Tolstoy, neden Çehov’un ve Shakespeare’in oyunlarını beğenmez? Çehov’un anlatıma göre, Tolstoy, oyun yazarlığında usta yetkinliğine eriştiği için sevmez Shakespeare’i! Ama ne kadar usta olursa olsun, Tolstoy gibi yazamamaktadır. Edebiyatta kendini zirvede gören Tolstoy’a göre, yetkinliğe erişen her yazar kendi gibi yazmalıdır. Egosu tavan mı yapmıştır ki, edebiyatın merkezinde kendi görmektedir, “Savaş Ve Barış”ın yazarı? Sorunun yanıtı tabii ki de yine Çehov’dadır: “Ona muazzam derecede hayranım. En çok hayran olduğum nokta da bizi, bütün yazarları hakir görmesi. Bütün yazarlara koca bir boşluk gibi davranıyor demek daha doğru olabilir. Evet, zaman zaman Maupassant’ı, Kuprin’i, Semenov’u ve beni övgülü sözlerle anıyor. Ama bunu neden yapıyor sizce? Cevap çok basit: çünkü bize çocuk muamelesi yapıyor. Bizim öykülerimiz, romanlarımız onun eserlerine kıyasla çocuk oyuncağı gibiler.” Çehov bu sözleri, Tolstoy’u övmek için mi, yoksa yaşayan en büyük yazarın karşısında göstermek zorunda hissettiği tevazudan dolayı mı söylemektedir?
Çehov, Rus edebiyatında Tolstoy’un ve kendi gibi diğer yazarları sanki edebi bir kastın yazılı olmayan kuralları içinde değerlendirmektedir: “Tolstoy’un edebiyatçı olduğu bir dünyada, edebiyat ile uğraşmak hem mutluluk verici, hem de kolay. Bir edebiyatçı olarak kayda değer hiçbir şey üretmemiş olmanız dahi çok üzücü bir şey olmazdı. Zira, Tolstoy hepimizin yerine edebiyatı onurlandırıyor. O sağ olduğu müddetçe, her türlü zevksizlik gölgede kalmaya mahkumdur.” Şimdi durup düşünmek gerekmiyor mu, “Vanya Dayı, Martı, Üç Kız Kardeş ve Vişne Bahçesi” isimli oyunlar edebi zevksizlik midir ya da Tolstoy’un vurgusu ile bu oyunlar izlendiğinde/okunduğunda, karakterler bizleri oturma odamızdan öte bir yere götürmemekte midir?

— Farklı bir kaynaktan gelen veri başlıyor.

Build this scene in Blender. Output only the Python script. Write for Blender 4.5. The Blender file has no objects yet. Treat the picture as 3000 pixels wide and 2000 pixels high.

Erdal Öz’ün, “Çehov’un Öykücülüğü Üzerine” isimli yazısında, “Çehov kuru bir anlatıcı değil, bir hissettirici öykücüdür. Bir atmosfer öykücüsüdür. Bu yüzden de kendinden önceki öykü yazarlarının üstüne çıkmış, modern öykünün ilk büyük öncüsü olmuştur,” sözleri, tüm Çehov okurlarının katılabileceği tespitlerdir. Erdal Öz’ün de söylediği gibi, Çehov, hissettirici özelliğini, Tolstoy ustasına saygısını gösterirken, dostlarına yazdığı mektuplarda övgü gibi görünen yergilerini mizahi bir dille hissettirmeyi bilir. Burada yanıtlamamız gereken asıl soru şudur, edebiyat dünyasında hâlâ kim kimi sevmez ve hangi yazar, hangi yazar hakkında ne gibi düşmanca sözler ettiği seviyesizliğinin ne zaman sona ereceğidir. Okur, yazar dedikodularını takip etmeyi bırakıp kitaplarını ne zaman okumaya başlayacak?